Nas décadas de 1980 e 1990, grandes capitais europeias concederam a prestação de seus serviços de água e esgoto à iniciativa privada. No entanto, anos depois, cidades como Paris e Berlim acabaram revertendo suas privatizações, num processo que passa por problemas com as empresas que assumiram os contratos e falhas nos modelos regulatórios estabelecidos pelo poder público.
Críticas à qualidade dos serviços, aumentos de tarifa, modelagem contratual equivocada e atuação fraca dos mecanismos de controle ajudam a explicar o movimento de reestatização do saneamento na Europa.
De 2000 a 2015, houve no mundo 235 remunicipalizações de serviços que atendiam a mais de 100 milhões de pessoas. Em 2020, já eram 311, e até agora, em 2024, 364, de acordo com Lavinia Steinfort, geógrafa política e pesquisadora do Transational Institute, uma das instituições por trás da Public Services.
Desses números, grande parte está na França, que abriga 114 cidades, como Lyon, a terceira maior do país, e Bordeaux, no Sudoeste do país. Ambas retomaram o controle de suas empresas de saneamento no ano passado.
Em Paris, que viveu 26 anos sob privatização, a remunicipalização foi um processo longo, de sete anos. O serviço de saneamento de Paris foi privatizado em 1984, quando, numa parceria público-privada, duas empresas, Veolia e Suez, dividiram a cidade entre si.
Um documento do IFC (International Finance Corporation) – consultoria ligada ao Banco Mundial que o governo de São Paulo contratou para conduzir estudos sobre a privatização da Sabesp – avaliou experiências internacionais de reestatização.

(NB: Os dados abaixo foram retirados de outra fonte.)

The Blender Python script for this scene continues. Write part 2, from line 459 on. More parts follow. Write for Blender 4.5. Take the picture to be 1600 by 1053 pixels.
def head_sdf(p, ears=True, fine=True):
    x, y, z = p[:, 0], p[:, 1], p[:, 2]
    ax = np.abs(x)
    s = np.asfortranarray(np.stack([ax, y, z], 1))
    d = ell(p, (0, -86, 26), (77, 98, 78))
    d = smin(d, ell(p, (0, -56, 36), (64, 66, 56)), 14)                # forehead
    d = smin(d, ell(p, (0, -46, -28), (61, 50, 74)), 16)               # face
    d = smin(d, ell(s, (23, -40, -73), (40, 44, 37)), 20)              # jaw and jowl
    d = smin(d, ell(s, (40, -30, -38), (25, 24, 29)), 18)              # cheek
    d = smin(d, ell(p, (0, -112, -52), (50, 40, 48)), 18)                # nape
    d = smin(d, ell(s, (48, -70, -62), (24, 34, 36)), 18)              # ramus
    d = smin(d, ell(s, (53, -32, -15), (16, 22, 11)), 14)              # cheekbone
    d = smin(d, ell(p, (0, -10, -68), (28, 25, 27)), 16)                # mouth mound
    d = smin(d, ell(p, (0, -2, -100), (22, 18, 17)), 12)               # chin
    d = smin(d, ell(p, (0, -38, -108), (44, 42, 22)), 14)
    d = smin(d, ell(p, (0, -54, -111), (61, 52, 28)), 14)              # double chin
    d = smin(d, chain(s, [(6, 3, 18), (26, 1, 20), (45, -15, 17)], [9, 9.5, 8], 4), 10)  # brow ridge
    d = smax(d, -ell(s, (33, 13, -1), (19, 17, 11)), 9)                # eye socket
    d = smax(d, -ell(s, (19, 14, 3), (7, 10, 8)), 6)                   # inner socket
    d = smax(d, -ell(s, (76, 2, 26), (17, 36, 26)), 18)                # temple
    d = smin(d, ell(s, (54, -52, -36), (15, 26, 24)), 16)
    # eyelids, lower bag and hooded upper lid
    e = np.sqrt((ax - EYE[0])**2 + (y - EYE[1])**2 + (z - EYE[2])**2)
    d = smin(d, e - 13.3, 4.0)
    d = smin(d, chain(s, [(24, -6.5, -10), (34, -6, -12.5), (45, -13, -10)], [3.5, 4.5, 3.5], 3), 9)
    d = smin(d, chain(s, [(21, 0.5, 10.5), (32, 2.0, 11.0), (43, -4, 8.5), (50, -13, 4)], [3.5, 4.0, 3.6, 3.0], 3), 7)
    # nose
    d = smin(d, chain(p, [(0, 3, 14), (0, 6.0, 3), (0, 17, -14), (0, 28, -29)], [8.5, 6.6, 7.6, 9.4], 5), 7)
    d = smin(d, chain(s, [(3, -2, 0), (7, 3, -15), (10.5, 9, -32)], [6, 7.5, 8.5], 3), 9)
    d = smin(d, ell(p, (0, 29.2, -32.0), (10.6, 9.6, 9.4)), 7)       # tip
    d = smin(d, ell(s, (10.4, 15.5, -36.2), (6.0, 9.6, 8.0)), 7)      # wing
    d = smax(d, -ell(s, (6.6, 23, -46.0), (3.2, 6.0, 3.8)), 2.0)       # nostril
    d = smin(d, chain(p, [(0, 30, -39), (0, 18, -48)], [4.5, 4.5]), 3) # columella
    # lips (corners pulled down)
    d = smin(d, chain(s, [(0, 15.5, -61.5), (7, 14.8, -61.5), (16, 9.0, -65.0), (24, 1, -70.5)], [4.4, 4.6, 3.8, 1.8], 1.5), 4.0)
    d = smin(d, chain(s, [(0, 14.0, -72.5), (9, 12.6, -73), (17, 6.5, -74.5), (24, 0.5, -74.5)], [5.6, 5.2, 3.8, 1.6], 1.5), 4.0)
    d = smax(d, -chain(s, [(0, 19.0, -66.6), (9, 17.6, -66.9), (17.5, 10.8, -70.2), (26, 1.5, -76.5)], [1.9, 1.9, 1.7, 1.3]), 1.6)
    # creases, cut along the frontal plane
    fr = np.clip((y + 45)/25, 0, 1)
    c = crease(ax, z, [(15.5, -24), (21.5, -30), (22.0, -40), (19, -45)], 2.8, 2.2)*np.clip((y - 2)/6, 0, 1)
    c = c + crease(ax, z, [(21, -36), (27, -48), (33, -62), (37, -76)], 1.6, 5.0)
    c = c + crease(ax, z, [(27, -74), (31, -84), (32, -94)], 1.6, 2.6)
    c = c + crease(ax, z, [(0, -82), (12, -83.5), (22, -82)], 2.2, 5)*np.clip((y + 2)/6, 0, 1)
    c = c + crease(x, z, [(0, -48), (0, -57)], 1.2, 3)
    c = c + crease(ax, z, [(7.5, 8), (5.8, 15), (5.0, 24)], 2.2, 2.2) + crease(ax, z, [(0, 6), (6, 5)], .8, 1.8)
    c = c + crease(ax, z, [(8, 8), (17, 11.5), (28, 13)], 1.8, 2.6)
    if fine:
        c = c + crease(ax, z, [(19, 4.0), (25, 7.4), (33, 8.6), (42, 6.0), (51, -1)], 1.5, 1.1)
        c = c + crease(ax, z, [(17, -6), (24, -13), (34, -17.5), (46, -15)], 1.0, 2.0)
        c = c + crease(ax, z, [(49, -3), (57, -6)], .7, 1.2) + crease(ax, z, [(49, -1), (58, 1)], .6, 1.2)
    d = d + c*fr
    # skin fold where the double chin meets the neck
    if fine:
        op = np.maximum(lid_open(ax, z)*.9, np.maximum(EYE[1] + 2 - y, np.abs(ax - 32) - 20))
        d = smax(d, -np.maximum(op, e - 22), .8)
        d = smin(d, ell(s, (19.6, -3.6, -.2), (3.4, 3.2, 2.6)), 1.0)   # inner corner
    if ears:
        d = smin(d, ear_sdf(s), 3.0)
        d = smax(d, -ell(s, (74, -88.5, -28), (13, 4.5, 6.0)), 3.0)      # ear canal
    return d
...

No caso de Paris, o contrato de prestação dos serviços de abastecimento durou até 2009, um ano antes do prazo final previsto. O processo de remunicipalização, contudo, começou em 2003, com a criação de uma nova companhia pública, a Eau de Paris (água de Paris), e só foi ser concluído em 2010.
Ao decidir não renovar o contrato, o governo reassumiu a prestação do serviço, que já estava praticamente universalizado. Segundo o estudo do IFC, no período de concessão, mais de 1.100 quilômetros de redes foram construídos, com investimentos que reduziram o desperdício de água por vazamentos de 24% para 4%.
No entanto, o contrato também passou por estresses. O documento do IFC avalia que parte dos problemas da concessão em Paris estava relacionada a uma atuação fraca do regulador dos contratos.
Já em Berlim, o estudo do IFC mostra que um dos motivos para o fracasso da experiência privada alemã foi a modelagem incorreta feita pelo governo na época da concessão. Um dos desafios, por exemplo, era padronizar e unificar os sistemas de distribuição de água e esgoto na capital. As redes de distribuição da Berlim oriental eram muito mais degradadas que as redes da Berlim ocidental. Isso exigia investimentos diferentes, mas o contrato não detalhava essas peculiaridades.
O documento do IFC pondera que, após a remunicipalização, a tarifa em Berlim teve uma redução, mas os investimentos na conservação e renovação da rede de abastecimento diminuíram.